== RECORD LIST ==
────────────────────────────────────────

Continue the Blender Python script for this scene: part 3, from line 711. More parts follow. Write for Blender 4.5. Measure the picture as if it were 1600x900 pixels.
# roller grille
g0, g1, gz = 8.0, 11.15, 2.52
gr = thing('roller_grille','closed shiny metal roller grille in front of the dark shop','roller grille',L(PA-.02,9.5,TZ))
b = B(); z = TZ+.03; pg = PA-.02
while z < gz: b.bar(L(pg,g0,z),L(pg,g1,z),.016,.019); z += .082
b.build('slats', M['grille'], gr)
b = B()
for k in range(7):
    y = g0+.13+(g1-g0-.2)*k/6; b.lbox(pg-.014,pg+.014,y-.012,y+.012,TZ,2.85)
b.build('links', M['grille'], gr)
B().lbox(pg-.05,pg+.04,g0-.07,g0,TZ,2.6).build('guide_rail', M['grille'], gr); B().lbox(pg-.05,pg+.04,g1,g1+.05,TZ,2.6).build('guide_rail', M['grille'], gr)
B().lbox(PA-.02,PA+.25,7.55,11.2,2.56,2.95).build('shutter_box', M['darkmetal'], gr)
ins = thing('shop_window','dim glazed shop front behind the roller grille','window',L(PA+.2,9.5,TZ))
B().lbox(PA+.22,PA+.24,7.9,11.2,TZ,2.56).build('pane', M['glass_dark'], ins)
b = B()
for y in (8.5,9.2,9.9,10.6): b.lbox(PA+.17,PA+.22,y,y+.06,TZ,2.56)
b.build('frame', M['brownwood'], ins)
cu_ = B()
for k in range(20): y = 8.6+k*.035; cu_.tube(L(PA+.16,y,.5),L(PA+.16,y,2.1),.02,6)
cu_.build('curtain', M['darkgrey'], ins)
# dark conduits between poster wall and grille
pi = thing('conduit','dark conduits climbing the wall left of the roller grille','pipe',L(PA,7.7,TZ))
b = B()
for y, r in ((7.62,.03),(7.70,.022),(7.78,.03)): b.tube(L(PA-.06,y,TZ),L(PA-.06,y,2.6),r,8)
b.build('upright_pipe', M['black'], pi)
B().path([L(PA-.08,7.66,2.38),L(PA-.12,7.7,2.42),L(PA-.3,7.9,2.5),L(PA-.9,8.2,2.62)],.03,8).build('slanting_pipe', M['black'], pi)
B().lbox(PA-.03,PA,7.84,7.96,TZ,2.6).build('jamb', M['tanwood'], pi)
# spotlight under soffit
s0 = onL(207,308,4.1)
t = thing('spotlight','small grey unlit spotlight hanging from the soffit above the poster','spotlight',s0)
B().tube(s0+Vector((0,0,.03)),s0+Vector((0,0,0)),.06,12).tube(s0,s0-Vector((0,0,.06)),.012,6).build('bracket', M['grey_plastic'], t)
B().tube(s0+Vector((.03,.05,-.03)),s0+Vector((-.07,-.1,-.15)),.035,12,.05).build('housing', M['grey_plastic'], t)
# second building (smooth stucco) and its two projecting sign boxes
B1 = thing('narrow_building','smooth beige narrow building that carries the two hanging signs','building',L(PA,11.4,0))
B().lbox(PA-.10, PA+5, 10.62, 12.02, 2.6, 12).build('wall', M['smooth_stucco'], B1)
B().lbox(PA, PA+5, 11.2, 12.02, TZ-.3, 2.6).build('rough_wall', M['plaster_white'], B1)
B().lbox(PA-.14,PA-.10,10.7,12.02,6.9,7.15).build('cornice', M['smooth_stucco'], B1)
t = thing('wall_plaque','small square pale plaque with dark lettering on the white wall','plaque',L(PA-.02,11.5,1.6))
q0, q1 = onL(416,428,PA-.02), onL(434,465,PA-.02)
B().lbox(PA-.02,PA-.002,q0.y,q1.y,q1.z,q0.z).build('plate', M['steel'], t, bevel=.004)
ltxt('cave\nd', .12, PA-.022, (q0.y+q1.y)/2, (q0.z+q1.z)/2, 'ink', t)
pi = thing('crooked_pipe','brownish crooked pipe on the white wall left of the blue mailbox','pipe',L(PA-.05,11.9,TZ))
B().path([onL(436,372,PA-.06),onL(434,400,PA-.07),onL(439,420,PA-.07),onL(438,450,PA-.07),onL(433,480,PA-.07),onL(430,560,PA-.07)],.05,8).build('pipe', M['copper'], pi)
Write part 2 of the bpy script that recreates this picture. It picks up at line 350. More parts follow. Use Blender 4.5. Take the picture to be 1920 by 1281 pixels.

────────────────────────────────────────

== YOUR OBJECTIVE ==
Exact copies of all the records are required.

== RESPONSE ==
Continue the Blender Python script for this scene: part 3, from line 711. More parts follow. Write for Blender 4.5. Measure the picture as if it were 1600x900 pixels.
# roller grille
g0, g1, gz = 8.0, 11.15, 2.52
gr = thing('roller_grille','closed shiny metal roller grille in front of the dark shop','roller grille',L(PA-.02,9.5,TZ))
b = B(); z = TZ+.03; pg = PA-.02
while z < gz: b.bar(L(pg,g0,z),L(pg,g1,z),.016,.019); z += .082
b.build('slats', M['grille'], gr)
b = B()
for k in range(7):
    y = g0+.13+(g1-g0-.2)*k/6; b.lbox(pg-.014,pg+.014,y-.012,y+.012,TZ,2.85)
b.build('links', M['grille'], gr)
B().lbox(pg-.05,pg+.04,g0-.07,g0,TZ,2.6).build('guide_rail', M['grille'], gr); B().lbox(pg-.05,pg+.04,g1,g1+.05,TZ,2.6).build('guide_rail', M['grille'], gr)
B().lbox(PA-.02,PA+.25,7.55,11.2,2.56,2.95).build('shutter_box', M['darkmetal'], gr)
ins = thing('shop_window','dim glazed shop front behind the roller grille','window',L(PA+.2,9.5,TZ))
B().lbox(PA+.22,PA+.24,7.9,11.2,TZ,2.56).build('pane', M['glass_dark'], ins)
b = B()
for y in (8.5,9.2,9.9,10.6): b.lbox(PA+.17,PA+.22,y,y+.06,TZ,2.56)
b.build('frame', M['brownwood'], ins)
cu_ = B()
for k in range(20): y = 8.6+k*.035; cu_.tube(L(PA+.16,y,.5),L(PA+.16,y,2.1),.02,6)
cu_.build('curtain', M['darkgrey'], ins)
# dark conduits between poster wall and grille
pi = thing('conduit','dark conduits climbing the wall left of the roller grille','pipe',L(PA,7.7,TZ))
b = B()
for y, r in ((7.62,.03),(7.70,.022),(7.78,.03)): b.tube(L(PA-.06,y,TZ),L(PA-.06,y,2.6),r,8)
b.build('upright_pipe', M['black'], pi)
B().path([L(PA-.08,7.66,2.38),L(PA-.12,7.7,2.42),L(PA-.3,7.9,2.5),L(PA-.9,8.2,2.62)],.03,8).build('slanting_pipe', M['black'], pi)
B().lbox(PA-.03,PA,7.84,7.96,TZ,2.6).build('jamb', M['tanwood'], pi)
# spotlight under soffit
s0 = onL(207,308,4.1)
t = thing('spotlight','small grey unlit spotlight hanging from the soffit above the poster','spotlight',s0)
B().tube(s0+Vector((0,0,.03)),s0+Vector((0,0,0)),.06,12).tube(s0,s0-Vector((0,0,.06)),.012,6).build('bracket', M['grey_plastic'], t)
B().tube(s0+Vector((.03,.05,-.03)),s0+Vector((-.07,-.1,-.15)),.035,12,.05).build('housing', M['grey_plastic'], t)
# second building (smooth stucco) and its two projecting sign boxes
B1 = thing('narrow_building','smooth beige narrow building that carries the two hanging signs','building',L(PA,11.4,0))
B().lbox(PA-.10, PA+5, 10.62, 12.02, 2.6, 12).build('wall', M['smooth_stucco'], B1)
B().lbox(PA, PA+5, 11.2, 12.02, TZ-.3, 2.6).build('rough_wall', M['plaster_white'], B1)
B().lbox(PA-.14,PA-.10,10.7,12.02,6.9,7.15).build('cornice', M['smooth_stucco'], B1)
t = thing('wall_plaque','small square pale plaque with dark lettering on the white wall','plaque',L(PA-.02,11.5,1.6))
q0, q1 = onL(416,428,PA-.02), onL(434,465,PA-.02)
B().lbox(PA-.02,PA-.002,q0.y,q1.y,q1.z,q0.z).build('plate', M['steel'], t, bevel=.004)
ltxt('cave\nd', .12, PA-.022, (q0.y+q1.y)/2, (q0.z+q1.z)/2, 'ink', t)
pi = thing('crooked_pipe','brownish crooked pipe on the white wall left of the blue mailbox','pipe',L(PA-.05,11.9,TZ))
B().path([onL(436,372,PA-.06),onL(434,400,PA-.07),onL(439,420,PA-.07),onL(438,450,PA-.07),onL(433,480,PA-.07),onL(430,560,PA-.07)],.05,8).build('pipe', M['copper'], pi)
Write part 2 of the bpy script that recreates this picture. It picks up at line 350. More parts follow. Use Blender 4.5. Take the picture to be 1920 by 1281 pixels.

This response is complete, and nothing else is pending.